### Goal:
Retype the opening lines of the data exactly, stopping after the line that contains "R = math.radians". Skip every picture.

### Data lines:
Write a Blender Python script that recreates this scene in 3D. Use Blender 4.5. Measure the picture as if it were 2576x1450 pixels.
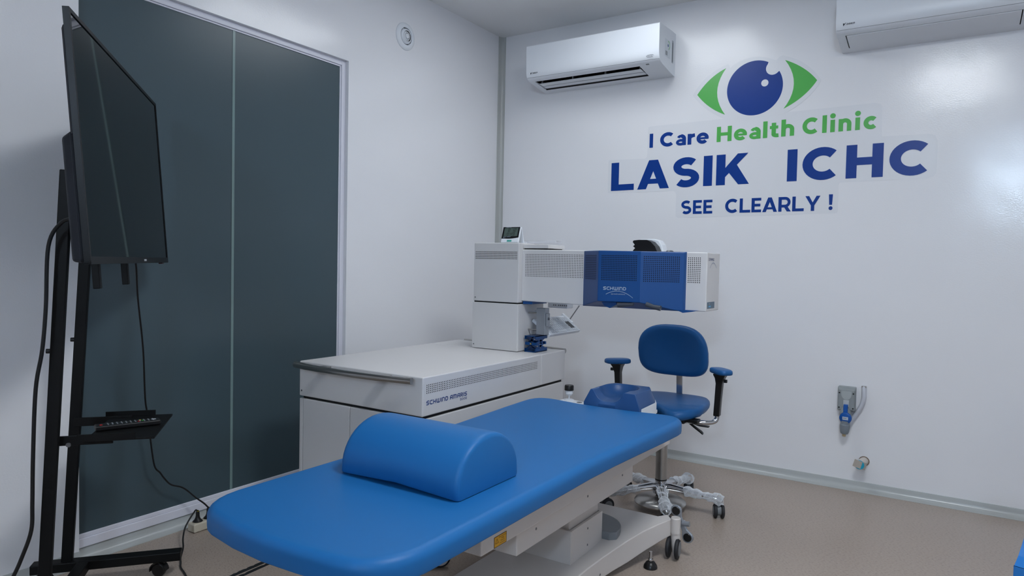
import bpy, bmesh, math, random
from mathutils import Vector, Matrix
random.seed(7)
for o in list(bpy.data.objects): bpy.data.objects.remove(o)
SC = bpy.context.scene
COL = SC.collection
PI = math.pi
R = math.radians

# ------------------------------------------------------------------ camera
def cam_axes(yaw, pitch, roll):
    f = Vector((-math.sin(yaw)*math.cos(pitch), math.cos(yaw)*math.cos(pitch), math.sin(pitch)))
    r = f.cross(Vector((0, 0, 1))).normalized(); u = r.cross(f)
    c, s = math.cos(roll), math.sin(roll)
    return c*r+s*u, -s*r+c*u, f
CAM = Vector((2.5793, -3.8110, 1.0964))
r_, u_, f_ = cam_axes(R(32.828), R(-1.982), R(1.193))
cd = bpy.data.cameras.new('camera'); cam = bpy.data.objects.new('camera', cd); COL.objects.link(cam)
M = Matrix.Identity(4)
for i in range(3):
    M[i][0] = r_[i]; M[i][1] = u_[i]; M[i][2] = -f_[i]; M[i][3] = CAM[i]
cam.matrix_world = M
cd.sensor_fit = 'HORIZONTAL'; cd.sensor_width = 36; cd.lens = 1718.0/2576*36; cd.clip_start = .02
SC.camera = cam
# ------------------------------------------------------------------ world, exposure
w = bpy.data.worlds.new('world'); SC.world = w; w.use_nodes = True
w.node_tree.nodes['Background'].inputs[0].default_value = (.55, .7, .9, 1)
w.node_tree.nodes['Background'].inputs[1].default_value = .25
vs = SC.view_settings
SC.display_settings.display_device = 'sRGB'
vs.view_transform = 'Standard'; vs.look = 'None'; vs.gamma = 1; vs.use_curve_mapping = False
vs.exposure = 0.0
# lamp strengths (ceiling panels and the daylight window behind the camera)
PANEL_COL = (.90, .955, 1.0); PANEL_STR = (7.0, 37.0, 4.5)   # corner, bed foot, behind the camera
DAY_COL = (.62, .80, 1.0); DAY_STR = 95.0

# ------------------------------------------------------------------ helpers
def lin(c):
    c = c/255.0
    return c/12.92 if c <= .04045 else ((c+.055)/1.055)**2.4
def rgb(r, g, b): return (lin(r), lin(g), lin(b), 1)
MATS = {}
def mat(name, col, rough=.5, metal=0, spec=.5, bump=None, emit=None, estr=0, coat=0, alpha=None, trans=0, ior=1.45):
    if name in MATS: return MATS[name]
    m = bpy.data.materials.new(name); m.use_nodes = True
    nt = m.node_tree; b = nt.nodes['Principled BSDF']
    b.inputs['Base Color'].default_value = col
    b.inputs['Roughness'].default_value = rough
    b.inputs['Metallic'].default_value = metal
    b.inputs['Specular IOR Level'].default_value = spec
    b.inputs['IOR'].default_value = ior
    b.inputs['Coat Weight'].default_value = coat
    if trans: b.inputs['Transmission Weight'].default_value = trans
    if alpha is not None: b.inputs['Alpha'].default_value = alpha
    if emit:
        b.inputs['Emission Color'].default_value = (*emit, 1); b.inputs['Emission Strength'].default_value = estr
    if bump:
        sc, st, dist = bump
        tc = nt.nodes.new('ShaderNodeTexCoord'); nz = nt.nodes.new('ShaderNodeTexNoise'); bp = nt.nodes.new('ShaderNodeBump')
        nz.inputs['Scale'].default_value = sc; nz.inputs['Detail'].default_value = 2
        bp.inputs['Strength'].default_value = st; bp.inputs['Distance'].default_value = dist
        nt.links.new(tc.outputs['Object'], nz.inputs['Vector']); nt.links.new(nz.outputs['Fac'], bp.inputs['Height'])
        nt.links.new(bp.outputs['Normal'], b.inputs['Normal'])
    MATS[name] = m
    return m

class MB:
    """collects shapes and links them as one mesh object"""
    def __init__(s): s.v = []; s.f = []; s.mi = []
    def add(s, vs, fs, mi=0):
        b = len(s.v); s.v += [tuple(v) for v in vs]
        s.f += [tuple(b+i for i in f) for f in fs]; s.mi += [mi]*len(fs); return s
    def box(s, x0, x1, y0, y1, z0, z1, mi=0):
        vs = [(x, y, z) for z in (z0, z1) for y in (y0, y1) for x in (x0, x1)]
        return s.add(vs, [(0, 2, 3, 1), (4, 5, 7, 6), (0, 1, 5, 4), (2, 6, 7, 3), (0, 4, 6, 2), (1, 3, 7, 5)], mi)
    def obox(s, c, ax, ay, az, hx, hy, hz, mi=0):
        c = Vector(c); vs = []
        for k in (-1, 1):
            for j in (-1, 1):
                for i in (-1, 1): vs.append(c+Vector(ax)*hx*i+Vector(ay)*hy*j+Vector(az)*hz*k)
        return s.add(vs, [(0, 2, 3, 1), (4, 5, 7, 6), (0, 1, 5, 4), (2, 6, 7, 3), (0, 4, 6, 2), (1, 3, 7, 5)], mi)
    def loft(s, rings, cap0=True, cap1=True, closed=True, mi=0):
        n = len(rings[0]); vs = [p for r in rings for p in r]; fs = []
        for i in range(len(rings)-1):
            for j in range(n if closed else n-1):
                a = i*n+j; b = i*n+(j+1) % n
                fs.append((a, b, b+n, a+n))
        if cap0: fs.append(tuple(range(n-1, -1, -1)))
        if cap1: fs.append(tuple((len(rings)-1)*n+j for j in range(n)))
        return s.add(vs, fs, mi)
    def prism(s, poly, axis, a, b, mi=0):
        """poly: 2D points in the plane of the two other axes (order xyz), extruded along axis from a to b"""
        def P(p, t):
            l = list(p); l.insert(axis, t); return tuple(l)
        return s.loft([[P(p, a) for p in poly], [P(p, b) for p in poly]], mi=mi)
    def tube(s, pts, r, n=10, mi=0, cap=True):
        pts = [Vector(p) for p in pts]; rings = []; prev = None
        for i, p in enumerate(pts):
            d = (pts[min(i+1, len(pts)-1)]-pts[max(i-1, 0)]).normalized()
            if prev is None:
                a = Vector((0, 0, 1)) if abs(d.z) < .9 else Vector((1, 0, 0))
                x = d.cross(a).normalized()
            else:
                x = (prev-d*prev.dot(d)).normalized()
            prev = x; y = d.cross(x)
            rr = r[i] if isinstance(r, (list, tuple)) else r
            rings.append([p+(x*math.cos(2*PI*k/n)+y*math.sin(2*PI*k/n))*rr for k in range(n)])
        return s.loft(rings, cap, cap, mi=mi)
    def lathe(s, prof, c=(0, 0, 0), n=32, ax=(0, 0, 1), mi=0, cap=True):
        """prof: (radius, height) pairs along ax"""
        az = Vector(ax).normalized(); a = Vector((1, 0, 0)) if abs(az.x) < .9 else Vector((0, 1, 0))
        x = az.cross(a).normalized(); y = az.cross(x); c = Vector(c)
        rings = [[c+az*h+(x*math.cos(2*PI*k/n)+y*math.sin(2*PI*k/n))*max(rr, 1e-5) for k in range(n)] for rr, h in prof]
        return s.loft(rings, cap, cap, mi=mi)
    def build(s, name, m=None, parent=None, smooth=35, bevel=0, seg=2, mats=None):
        me = bpy.data.meshes.new(name)
        org = Vector((0, 0, 0))
        if parent is not None: org = wloc(parent)
        me.from_pydata([Vector(v)-org for v in s.v], [], s.f)
        for mm in (mats or [m]): me.materials.append(mm)
        if mats:
            for p, k in zip(me.polygons, s.mi): p.material_index = k
        bm = bmesh.new(); bm.from_mesh(me)
        bmesh.ops.remove_doubles(bm, verts=bm.verts, dist=1e-6)
        bmesh.ops.recalc_face_normals(bm, faces=bm.faces); bm.to_mesh(me); bm.free()
        if smooth:
            me.shade_smooth(); me.set_sharp_from_angle(angle=R(smooth))
        o = bpy.data.objects.new(name, me); COL.objects.link(o)
        if parent is not None: o.parent = parent
        if bevel:
            b = o.modifiers.new('bevel', 'BEVEL'); b.width = bevel; b.segments = seg; b.limit_method = 'ANGLE'; b.angle_limit = R(40)
            b.harden_normals = False
        return o
def wloc(o):
    v = Vector(o.location)
    while o.parent is not None:
        o = o.parent; v += Vector(o.location)
    return v
def tag(o, label=None, cat=None, group=None, kind=None):
    if label: o['label'] = label
    if cat: o['category'] = cat
    if group: o['group'] = group
    if kind: o['kind'] = kind
    return o
def thing(name, label, cat, loc, group=None):
    o = bpy.data.objects.new(name, None); COL.objects.link(o); o.location = loc; o.empty_display_size = .05
    return tag(o, label, cat, group)
def struct(o): o['kind'] = 'structure'; return o
def arc2(cx, cy, rx, ry, a0, a1, n=12):
    return [(cx+rx*math.cos(R(a0+(a1-a0)*i/n)), cy+ry*math.sin(R(a0+(a1-a0)*i/n))) for i in range(n+1)]
def rrect(x0, x1, y0, y1, r, n=4):
    return (arc2(x1-r, y0+r, r, r, -90, 0, n)+arc2(x1-r, y1-r, r, r, 0, 90, n)+arc2(x0+r, y1-r, r, r, 90, 180, n)+arc2(x0+r, y0+r, r, r, 180, 270, n))
def smooth_path(pts, n=8):
    pts = [Vector(p) for p in pts]; out = []
    for i in range(len(pts)-1):
        p0 = pts[max(i-1, 0)]; p1 = pts[i]; p2 = pts[i+1]; p3 = pts[min(i+2, len(pts)-1)]
        for k in range(n):
            t = k/n
            out.append(.5*((2*p1)+(p2-p0)*t+(2*p0-5*p1+4*p2-p3)*t*t+(3*p1-p0-3*p2+p3)*t**3))
    out.append(pts[-1]); return out

# ------------------------------------------------------------------ stroke lettering
def ribbon(pts, t, closed=False):
    """2D polyline of thickness t -> list of quads (mitred)"""
    n = len(pts); L = []; Rr = []
    for i in range(n):
        p = Vector(pts[i]).to_2d()
        a = Vector(pts[(i-1) % n]).to_2d() if (closed or i > 0) else None
        b = Vector(pts[(i+1) % n]).to_2d() if (closed or i < n-1) else None
        d1 = (p-a).normalized() if a is not None else None
        d2 = (b-p).normalized() if b is not None else None
        if d1 is None: d1 = d2
        if d2 is None: d2 = d1
        n1 = Vector((-d1.y, d1.x)); n2 = Vector((-d2.y, d2.x))
        m = n1+n2
        if m.length < 1e-4: m = n1
        m.normalize(); k = t/2/max(m.dot(n1), .35)
        L.append(p+m*k); Rr.append(p-m*k)
    q = []
    for i in range(n if closed else n-1):
        j = (i+1) % n
        q.append([L[i], L[j], Rr[j], Rr[i]])
    return q
XH = .74
def glyph(ch, t):
    """returns (polygons, width); cap height 1"""
    h = t/2; tv = t*.88; hv = tv/2; P = []
    def st(pts, th=t, closed=False): P.extend(ribbon(pts, th, closed))
    def poly(*pts): P.append([Vector(p) for p in pts])
    def disc(cx, cy, r): P.append([Vector(p) for p in arc2(cx, cy, r, r, 0, 360, 20)[:-1]])
    w = .7
    if ch == ' ': return [], .32
    if ch == 'I': st([(h, 0), (h, 1)]); w = t
    elif ch == 'L': w = .74; st([(h, 0), (h, 1)]); poly((t, 0), (w, 0), (w, tv), (t, tv))
    elif ch == 'E':
        w = .66; st([(h, 0), (h, 1)])
        for z0, x1 in ((0, w), (.5-hv, w-.06), (1-tv, w-.01)): poly((t, z0), (x1, z0), (x1, z0+tv), (t, z0+tv))
    elif ch == 'H': w = .88; st([(h, 0), (h, 1)]); st([(w-h, 0), (w-h, 1)]); poly((t, .5-hv), (w-t, .5-hv), (w-t, .5+hv), (t, .5+hv))
    elif ch == 'A':
        w = .98; a = t*1.10
        poly((0, 0), (a, 0), (w/2+a/2, 1), (w/2-a/2, 1)); poly((w-a, 0), (w, 0), (w/2+a/2, 1), (w/2-a/2, 1))
        k0, k1 = .18, .18+tv*.76; q = (w/2-a/2)
        poly((q*k0+a*.5, k0), (w-q*k0-a*.5, k0), (w-q*k1-a*.5, k1), (q*k1+a*.5, k1))
    elif ch == 'S':
        w = .78; ry = (1-tv)/4; rx = (w-t)/2
        st(arc2(w/2, 1-hv-ry, rx, ry, 38, 262, 16)+arc2(w/2, hv+ry, rx, ry, 82, -142, 16), (t+tv)/2)
    elif ch == 'K':
        w = .88; st([(h, 0), (h, 1)])
        poly((t, .26), (w-.02, 1), (w-.30, 1), (t, .58-.02)); poly((.34, .56), (.52, .72), (w+.02, 0), (w-.27, 0), (.30, .47))
    elif ch in 'Cc':
        if ch == 'C': r = .5-h*.95; cx = .5; cy = .5; s = 1
        else: r = (XH+.02)/2-h*.95; cx = XH/2+.01; cy = XH/2
        st(arc2(cx, cy, r+.005, r, 47 if ch == 'C' else 44, 313 if ch == 'C' else 316, 28)); w = cx*2-.07
    elif ch == 'Y': 
        w = .94; st([(w/2, 0), (w/2, .42)]); poly((0, 1), (t*1.12, 1), (w/2+h, .36), (w/2-h, .36)); poly((w, 1), (w-t*1.12, 1), (w/2-h, .37), (w/2+h, .36))
    elif ch == 'R':
        w = .82; st([(h, 0), (h, 1)]); rr = .36-hv
        st([(t, 1-hv)]+arc2(w-.38, .64, .36-h, rr, 90, -90, 14)+[(t, .28+hv)], tv)
        poly((w-.47, .34), (w-.22, .34), (w, 0), (w-.26, 0))
    elif ch == '!':
        w = t*1.25; poly((0, 1), (w, 1), (w*.86, .33), (w*.14, .33)); disc(w/2, t*.6, t*.62)
    elif ch == 'a':
        w = .64; ta = t*.74; st([(w-h, 0)]+arc2(w/2, .44, w/2-h, XH-.44-ta/2, 0, 90, 8)); st(arc2(w/2, .44, w/2-h, XH-.44-ta/2, 88, 152, 8), ta)
        st(arc2(.31, .215, .31-ta*.5, .215-ta*.44, 0, 360, 28)[:-1], ta, True)
    elif ch == 'r': w = .46; st([(h, 0), (h, XH)]); st(arc2(w+.02, .42, w+.02-h, XH-.42-hv*1.05, 170, 94, 8), t)
    elif ch == 'e':
        r = XH/2-hv*.95; w = XH+.02; cx = w/2
        st(arc2(cx, XH/2, w/2-h*.95, r, 0, 318, 28), (t+tv)/2); poly((t*.7, XH/2-.075), (w-.01, XH/2-.075), (w-.01, XH/2+.06), (t*.7, XH/2+.06))
    elif ch == 'l': w = t; st([(h, 0), (h, 1.06)])
    elif ch == 't': w = .5; st([(.1+h, .92), (.1+h, .22)]+arc2(.1+h+.2, .2, .2, .2-hv, 180, 290, 8), t); poly((0, .54), (.46, .54), (.46, XH-.01), (0, XH-.01))
    elif ch in 'hn':
        w = .70; st([(h, 0), (h, 1.06 if ch == 'h' else XH)]); st([(w-h, 0)]+arc2(w/2, .42, w/2-h, XH-.42-hv*.9, 0, 165, 16), t*.96)
    elif ch == 'i': w = t*1.15; st([(w/2, 0), (w/2, XH)]); disc(w/2, .98, t*.62)
    return P, w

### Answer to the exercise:
Write a Blender Python script that recreates this scene in 3D. Use Blender 4.5. Measure the picture as if it were 2576x1450 pixels.
import bpy, bmesh, math, random
from mathutils import Vector, Matrix
random.seed(7)
for o in list(bpy.data.objects): bpy.data.objects.remove(o)
SC = bpy.context.scene
COL = SC.collection
PI = math.pi
R = math.radians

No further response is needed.